Philippines: Duterte Not Appointing U.S. Envoy Because ‘I Don’t Feel Like Sending One’

Philippine President Rodrigo Duterte addresses the Philippine Coast Guard during its 115th
AP Photo/Bullit Marquez

President of the Philippines Rodrigo Duterte announced Thursday that he will not appoint an ambassador to the United States because “I don’t feel like sending one.”

Duterte made the remark during a speech to the Philippine Association of Water Districts, noting that Manila does not currently have representation in Washington and he does not believe this will change for some time.

“In the US, we have no ambassador. No ambassador will go there,” Duterte told the audience. ” Until now, we do not have an ambassador in the United States. I don’t feel like sending one.”

Duterte did not elaborate on why he did not “feel like” appointing an ambassador to represent Filipinos in the United States.

The Philippine website Rappler notes that the Philippine embassy in the United States is still running despite not having an ambassador, under the leadership of Chargé d’Affaires Patrick Chuasoto. The website adds that Duterte’s desire not to have an ambassador in that post appears to be a new development as he had already attempted to appoint one late last year. Duterte nominated palace protocols head Marciano Paynor to the post, who is now working on diplomacy with the Association of Southeast Asian Nations (ASEAN). Duterte later nominated Jose Manuel “Babe” Romualdez, a columnist, to the post, but he “declined due to health reasons,” according to the Philippine Star.

Duterte’s cavalier dismissal of appointing someone to the post has incensed at least one experienced Filipino diplomat: former ambassador to the United Nations Lauro Baja. “A regular accredited ambassador can open doors much more evenly and much more reliably than not having one,” he told journalists Friday. “If we don’t have a regular representative there in Washington, that means our representation there will be on a second-tier level because a chargé d’affaires can only have lower access to the echelon of government and lower level of contact with interest groups there.”

Baja protested that the move was unprecedented: “There simply is no policy for us not sending immediately an ambassador there, not unless the President wants to send another message to the United States.”

Duterte has sent many messages to the United States during his term already, which began in June 2016. Towards the end of that year, Duterte repeatedly asserted in public that he was looking to limit ties to America and expand them with China and Russia.“I announce my separation from the United States both in the military… not social, but economics also. America has lost,” Duterte said in October, a statement that “baffled” U.S. State Department spokesman John Kirby.

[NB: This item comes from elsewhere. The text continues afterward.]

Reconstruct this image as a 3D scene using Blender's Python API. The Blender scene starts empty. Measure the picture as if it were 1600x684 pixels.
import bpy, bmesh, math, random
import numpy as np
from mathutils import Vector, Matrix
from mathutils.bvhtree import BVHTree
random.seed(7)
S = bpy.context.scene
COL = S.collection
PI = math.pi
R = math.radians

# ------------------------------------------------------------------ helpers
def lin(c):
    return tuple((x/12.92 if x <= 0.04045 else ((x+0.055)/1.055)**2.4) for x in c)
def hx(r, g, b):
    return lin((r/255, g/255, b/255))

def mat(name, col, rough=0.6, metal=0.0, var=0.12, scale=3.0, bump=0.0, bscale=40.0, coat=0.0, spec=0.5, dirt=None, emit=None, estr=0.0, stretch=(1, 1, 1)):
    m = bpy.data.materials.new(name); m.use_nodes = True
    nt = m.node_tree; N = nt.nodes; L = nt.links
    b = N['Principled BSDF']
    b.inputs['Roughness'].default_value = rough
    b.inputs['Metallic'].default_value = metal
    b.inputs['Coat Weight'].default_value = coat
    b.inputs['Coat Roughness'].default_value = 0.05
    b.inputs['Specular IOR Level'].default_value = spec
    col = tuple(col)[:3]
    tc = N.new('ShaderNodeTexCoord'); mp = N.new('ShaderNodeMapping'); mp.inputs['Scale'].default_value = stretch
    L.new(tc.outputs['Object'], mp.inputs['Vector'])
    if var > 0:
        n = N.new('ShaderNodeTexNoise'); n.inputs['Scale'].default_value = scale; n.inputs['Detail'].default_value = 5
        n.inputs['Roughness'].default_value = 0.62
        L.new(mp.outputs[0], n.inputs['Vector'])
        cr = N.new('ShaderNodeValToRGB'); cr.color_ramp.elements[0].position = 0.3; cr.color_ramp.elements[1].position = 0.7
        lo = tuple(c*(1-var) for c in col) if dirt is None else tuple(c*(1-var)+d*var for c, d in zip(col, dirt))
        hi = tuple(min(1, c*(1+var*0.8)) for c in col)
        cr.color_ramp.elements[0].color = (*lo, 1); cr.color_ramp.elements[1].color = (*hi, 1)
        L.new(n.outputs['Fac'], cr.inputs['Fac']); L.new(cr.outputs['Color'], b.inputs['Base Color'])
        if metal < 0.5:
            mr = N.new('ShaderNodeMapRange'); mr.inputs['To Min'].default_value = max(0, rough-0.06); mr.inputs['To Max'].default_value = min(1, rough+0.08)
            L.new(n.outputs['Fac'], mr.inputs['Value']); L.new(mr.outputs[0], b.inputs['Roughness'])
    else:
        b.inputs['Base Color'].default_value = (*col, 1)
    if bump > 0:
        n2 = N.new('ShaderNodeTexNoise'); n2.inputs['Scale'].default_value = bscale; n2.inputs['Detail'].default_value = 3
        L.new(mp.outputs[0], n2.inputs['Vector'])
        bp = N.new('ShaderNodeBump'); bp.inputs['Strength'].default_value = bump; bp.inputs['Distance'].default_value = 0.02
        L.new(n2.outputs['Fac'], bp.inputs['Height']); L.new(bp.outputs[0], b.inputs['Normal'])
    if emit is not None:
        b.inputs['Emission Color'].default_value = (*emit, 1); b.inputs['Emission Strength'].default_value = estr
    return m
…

Before that statement, Duterte had made much more insulting comments towards America’s ambassador in his country, Philip Goldberg. “I had an argument with their ambassador, that bakla [homosexual]. Son of a bitch, he really annoys me,” Duterte said of Goldberg in August. The Obama administration ultimately relieved Goldberg of his duties in Manila, replacing him with Ambassador Sung Kim. This did not stop Duterte from insulting Goldberg, accusing him of being a CIA spy in December.

While Duterte struggled to maintain a civil relationship with President Barack Obama, whom he twice called a “son of a whore” in public, he appears to be working towards a friendlier relationship with his successor, Donald Trump. Duterte has vocally supported President Trump’s executive order limiting refugee flows from terror-prone countries and warned Filipinos illegally present in the United States that Manila would not help them out of legal trouble if they were caught. “If you are caught and deported, I will not lift a finger. You know that it is a violation of the law,” Duterte warned his citizens earlier this week.

A poll published on Friday by the firm Social Weather Systems (SWS) found that 86 percent of respondents in the Philippines are “very satisfied” with Duterte’s performance as head of state.